GOAL: Return the lines below that carry the word "scene".
#####
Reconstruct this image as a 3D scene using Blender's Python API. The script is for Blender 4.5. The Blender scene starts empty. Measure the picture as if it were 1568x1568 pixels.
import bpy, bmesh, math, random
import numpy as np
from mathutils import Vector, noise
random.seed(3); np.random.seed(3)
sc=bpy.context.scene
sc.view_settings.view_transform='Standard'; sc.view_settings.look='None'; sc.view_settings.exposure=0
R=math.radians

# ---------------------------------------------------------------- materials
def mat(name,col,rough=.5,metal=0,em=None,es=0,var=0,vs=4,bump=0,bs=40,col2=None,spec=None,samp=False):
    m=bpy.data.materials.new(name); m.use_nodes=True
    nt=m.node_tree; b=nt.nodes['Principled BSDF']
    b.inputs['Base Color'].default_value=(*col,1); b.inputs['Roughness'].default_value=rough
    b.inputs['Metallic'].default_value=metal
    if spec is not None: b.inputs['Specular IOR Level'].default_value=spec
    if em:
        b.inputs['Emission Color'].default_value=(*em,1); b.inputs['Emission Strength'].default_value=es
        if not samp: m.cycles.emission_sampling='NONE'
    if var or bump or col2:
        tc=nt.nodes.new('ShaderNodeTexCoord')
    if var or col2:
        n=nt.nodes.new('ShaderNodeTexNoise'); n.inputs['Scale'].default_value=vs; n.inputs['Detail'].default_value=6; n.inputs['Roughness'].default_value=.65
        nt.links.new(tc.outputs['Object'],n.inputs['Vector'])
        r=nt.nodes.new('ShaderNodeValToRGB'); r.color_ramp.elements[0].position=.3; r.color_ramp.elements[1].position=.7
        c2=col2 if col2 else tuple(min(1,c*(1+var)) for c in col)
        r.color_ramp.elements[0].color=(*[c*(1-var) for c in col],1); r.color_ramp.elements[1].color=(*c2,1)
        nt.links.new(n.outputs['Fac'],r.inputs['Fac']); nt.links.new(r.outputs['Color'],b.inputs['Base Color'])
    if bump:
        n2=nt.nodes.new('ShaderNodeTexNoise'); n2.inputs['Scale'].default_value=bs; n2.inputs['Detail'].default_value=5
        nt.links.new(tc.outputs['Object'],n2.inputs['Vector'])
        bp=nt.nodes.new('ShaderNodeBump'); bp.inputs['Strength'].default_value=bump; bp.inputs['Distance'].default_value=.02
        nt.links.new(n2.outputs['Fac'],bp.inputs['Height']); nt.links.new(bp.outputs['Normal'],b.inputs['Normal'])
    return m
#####
TASK RESULT:
Reconstruct this image as a 3D scene using Blender's Python API. The script is for Blender 4.5. The Blender scene starts empty. Measure the picture as if it were 1568x1568 pixels.
sc=bpy.context.scene